[DATA EXCERPT]
================

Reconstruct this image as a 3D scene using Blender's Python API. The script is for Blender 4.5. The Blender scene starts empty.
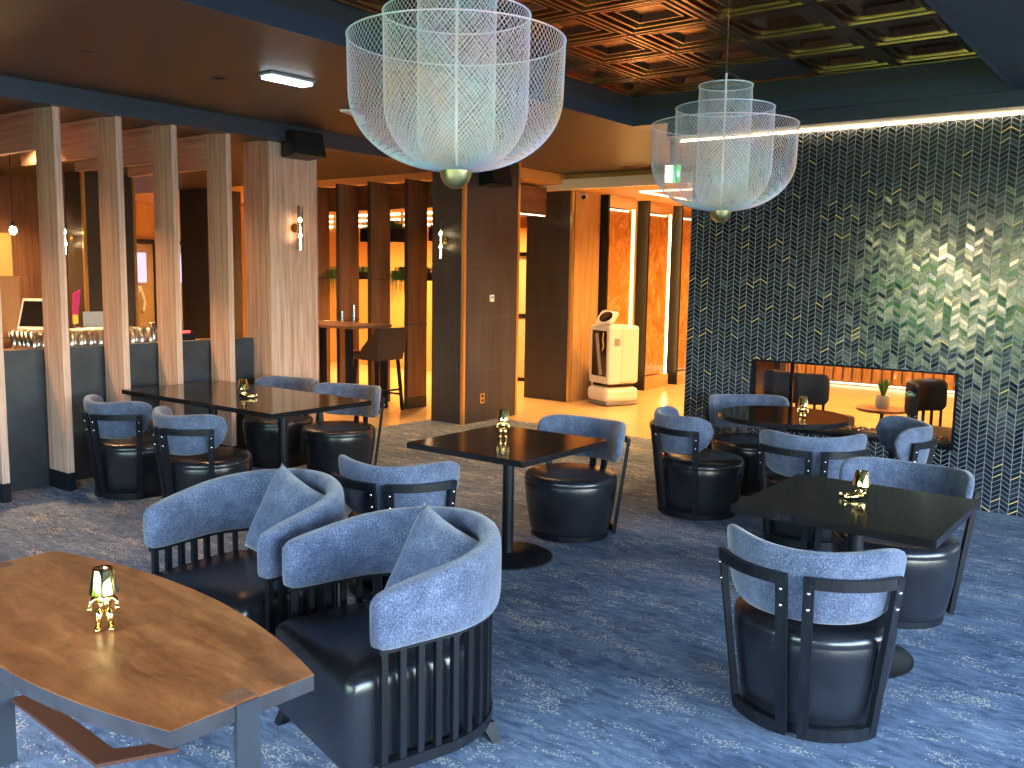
import bpy, bmesh, math, random
from mathutils import Vector, Matrix
random.seed(7)
C = bpy.context.collection
R = math.radians
PI = math.pi
LOBBY_E, BAR_E, SKY_E, SUN_E, EXPO = 620, 200, 3.0, 8.0, 1.3

# ---------------------------------------------------------------- materials
def newmat(name):
    m = bpy.data.materials.new(name); m.use_nodes = True
    nt = m.node_tree; b = nt.nodes['Principled BSDF']
    return m, nt, b

class N:
    """small wrapper to wire nodes"""
    def __init__(s, nt): s.nt = nt
    def n(s, t, **k):
        nd = s.nt.nodes.new(t)
        for a, v in k.items(): setattr(nd, a, v)
        return nd
    def l(s, a, b): s.nt.links.new(a, b)
    def val(s, sock, v):
        if hasattr(v, 'node'): s.l(v, sock)
        else: sock.default_value = v
    def m(s, op, a, b=0.0, c=0.0):
        nd = s.n('ShaderNodeMath', operation=op)
        s.val(nd.inputs[0], a); s.val(nd.inputs[1], b); s.val(nd.inputs[2], c)
        return nd.outputs[0]
    def obj(s): return s.n('ShaderNodeTexCoord').outputs['Object']
    def mapping(s, vec, scale=(1, 1, 1), rot=(0, 0, 0), loc=(0, 0, 0)):
        nd = s.n('ShaderNodeMapping'); s.l(vec, nd.inputs[0])
        nd.inputs['Scale'].default_value = scale; nd.inputs['Rotation'].default_value = rot; nd.inputs['Location'].default_value = loc
        return nd.outputs[0]
    def noise(s, vec, scale=5, detail=3, rough=.5, dist=0):
        nd = s.n('ShaderNodeTexNoise'); s.l(vec, nd.inputs['Vector'])
        nd.inputs['Scale'].default_value = scale; nd.inputs['Detail'].default_value = detail
        nd.inputs['Roughness'].default_value = rough; nd.inputs['Distortion'].default_value = dist
        return nd.outputs[0]
    def ramp(s, f, stops, interp='LINEAR'):
        nd = s.n('ShaderNodeValToRGB'); s.l(f, nd.inputs[0]); cr = nd.color_ramp; cr.interpolation = interp
        while len(cr.elements) < len(stops): cr.elements.new(.5)
        for e, (p, c) in zip(cr.elements, stops):
            e.position = p; e.color = (c[0], c[1], c[2], 1) if isinstance(c, (tuple, list)) else (c, c, c, 1)
        return nd.outputs[0]
    def mix(s, f, a, b, mode='MIX'):
        nd = s.n('ShaderNodeMix', data_type='RGBA', blend_type=mode)
        s.val(nd.inputs[0], f)
        for i, v in ((6, a), (7, b)):
            if hasattr(v, 'node'): s.l(v, nd.inputs[i])
            else: nd.inputs[i].default_value = (v[0], v[1], v[2], 1)
        return nd.outputs[2]
    def bump(s, h, strength=.3, dist=.01):
        nd = s.n('ShaderNodeBump'); s.l(h, nd.inputs['Height'])
        nd.inputs['Strength'].default_value = strength; nd.inputs['Distance'].default_value = dist
        return nd.outputs[0]

def plain(name, col, rough=.5, metal=0.0, spec=.5, coat=0.0, var=.06, scale=30):
    m, nt, b = newmat(name); g = N(nt)
    f = g.noise(g.obj(), scale, 3)
    lo = tuple(max(0, c * (1 - var)) for c in col); hi = tuple(min(1, c * (1 + var)) for c in col)
    g.l(g.ramp(f, [(.3, lo), (.7, hi)]), b.inputs['Base Color'])
    b.inputs['Roughness'].default_value = rough; b.inputs['Metallic'].default_value = metal
    b.inputs['Specular IOR Level'].default_value = spec; b.inputs['Coat Weight'].default_value = coat
    return m
def emit(name, col, strength):
    m, nt, b = newmat(name)
    b.inputs['Base Color'].default_value = (*col, 1)
    b.inputs['Emission Color'].default_value = (*col, 1); b.inputs['Emission Strength'].default_value = strength
    return m
def wood(name, c1, c2, c3, axis='Z', rough=.45, gloss_bump=.15, fine=1.0, spec=.5):
    m, nt, b = newmat(name); g = N(nt); o = g.obj()
    sc = {'Z': (9, 9, .35), 'X': (.35, 9, 9), 'Y': (9, .35, 9)}[axis]
    sc2 = {'Z': (60, 60, 1.2), 'X': (1.2, 60, 60), 'Y': (60, 1.2, 60)}[axis]
    n1 = g.noise(g.mapping(o, sc), 3.0 * fine, 4, .6, .6)
    n2 = g.noise(g.mapping(o, sc2), 2.4 * fine, 3, .6)
    mx = g.m('ADD', g.m('MULTIPLY', n1, .6), g.m('MULTIPLY', n2, .4))
    g.l(g.ramp(mx, [(.34, c1), (.5, c2), (.66, c3)]), b.inputs['Base Color'])
    b.inputs['Roughness'].default_value = rough; b.inputs['Specular IOR Level'].default_value = spec
    g.l(g.bump(n2, gloss_bump, .002), b.inputs['Normal'])
    return m
MAT = {}
MAT['walnut'] = wood('pale_walnut', (.30, .17, .125), (.50, .315, .245), (.65, .46, .38))
MAT['walnut_arm'] = wood('pale_walnut_horizontal', (.30, .17, .125), (.50, .315, .245), (.65, .46, .38), 'X')
MAT['brown_wood'] = wood('brown_veneer', (.10, .045, .025), (.19, .09, .05), (.26, .13, .075))
MAT['brown_wood_h'] = wood('brown_veneer_horizontal', (.10, .045, .025), (.19, .09, .05), (.26, .13, .075), 'Y')
MAT['brown_wood_arm'] = wood('brown_veneer_long', (.10, .045, .025), (.19, .09, .05), (.26, .13, .075), 'X')
MAT['black_wood'] = wood('black_stained_wood', (.004, .005, .008), (.007, .008, .012), (.012, .014, .02), rough=.4, spec=.22)
MAT['top_black'] = wood('black_table_laminate', (.007, .006, .007), (.011, .010, .011), (.016, .014, .015), 'Y', rough=.13, gloss_bump=0.0)
MAT['black_metal'] = plain('black_powder_coat', (.006, .008, .012), .36, spec=.25)
MAT['leather'] = plain('black_leather', (.016, .019, .026), .34, spec=.6)
def leather():
    m, nt, b = newmat('black_leather'); g = N(nt); o = g.obj()
    f = g.noise(o, 6, 4)
    g.l(g.ramp(f, [(.3, (.006, .007, .011)), (.7, (.014, .016, .022))]), b.inputs['Base Color'])
    b.inputs['Roughness'].default_value = .27; b.inputs['Specular IOR Level'].default_value = .62
    g.l(g.bump(g.noise(o, 90, 4), .06, .002), b.inputs['Normal'])
    return m
MAT['leather'] = leather()
def fabric():
    m, nt, b = newmat('blue_grey_boucle'); g = N(nt); o = g.obj()
    n1 = g.noise(o, 170, 3, .7); n2 = g.noise(o, 14, 3)
    mx = g.m('ADD', g.m('MULTIPLY', n1, .75), g.m('MULTIPLY', n2, .25))
    g.l(g.ramp(mx, [(.36, (.024, .034, .068)), (.5, (.062, .080, .142)), (.64, (.15, .18, .27))]), b.inputs['Base Color'])
    b.inputs['Roughness'].default_value = .95; b.inputs['Sheen Weight'].default_value = .35; b.inputs['Specular IOR Level'].default_value = .2
    g.l(g.bump(n1, .5, .004), b.inputs['Normal'])
    return m
MAT['fabric'] = fabric()
def carpet():
    m, nt, b = newmat('blue_patterned_carpet'); g = N(nt); o = g.obj()
    n_big = g.noise(g.mapping(o, (.55, 1.1, 1)), 2.2, 4, .6)
    n_med = g.noise(g.mapping(o, (3, 9, 1), (0, 0, .15)), 3.2, 5, .7, .4)
    n_fine = g.noise(o, 150, 2, .6)
    mx = g.m('ADD', g.m('ADD', g.m('MULTIPLY', n_big, .3), g.m('MULTIPLY', n_med, .5)), g.m('MULTIPLY', n_fine, .2))
    base = g.ramp(mx, [(.34, (.036, .054, .094)), (.45, (.082, .116, .184)), (.54, (.15, .198, .285)), (.66, (.26, .32, .40))])
    # tan flecks gathered in drifting streaks
    vor = g.n('ShaderNodeTexVoronoi'); g.l(g.mapping(o, (1, 1.6, 1)), vor.inputs['Vector']); vor.inputs['Scale'].default_value = 95
    sepv = g.n('ShaderNodeSeparateColor'); g.l(vor.outputs['Color'], sepv.inputs[0])
    streak = g.noise(g.mapping(o, (1.0, 3.2, 1), (0, 0, .12)), 2.6, 4, .62, .5)
    sm = g.m('GREATER_THAN', g.m('ADD', g.m('MULTIPLY', sepv.outputs[0], .26), streak), .765)
    near = g.m('LESS_THAN', vor.outputs['Distance'], .52)
    g.l(g.mix(g.m('MULTIPLY', g.m('MULTIPLY', sm, near), .85), base, (.62, .55, .44)), b.inputs['Base Color'])
    b.inputs['Roughness'].default_value = .95; b.inputs['Specular IOR Level'].default_value = .15
    g.l(g.bump(n_fine, .5, .006), b.inputs['Normal'])
    return m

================

[EXERCISE DIRECTIONS]
Skip the pictures and restate exactly the lines from the beginning of the listing to the line with "return m, nt, b", that line included.

[OUTPUT OF THE TASK]
Reconstruct this image as a 3D scene using Blender's Python API. The script is for Blender 4.5. The Blender scene starts empty.
import bpy, bmesh, math, random
from mathutils import Vector, Matrix
random.seed(7)
C = bpy.context.collection
R = math.radians
PI = math.pi
LOBBY_E, BAR_E, SKY_E, SUN_E, EXPO = 620, 200, 3.0, 8.0, 1.3

# ---------------------------------------------------------------- materials
def newmat(name):
    m = bpy.data.materials.new(name); m.use_nodes = True
    nt = m.node_tree; b = nt.nodes['Principled BSDF']
    return m, nt, b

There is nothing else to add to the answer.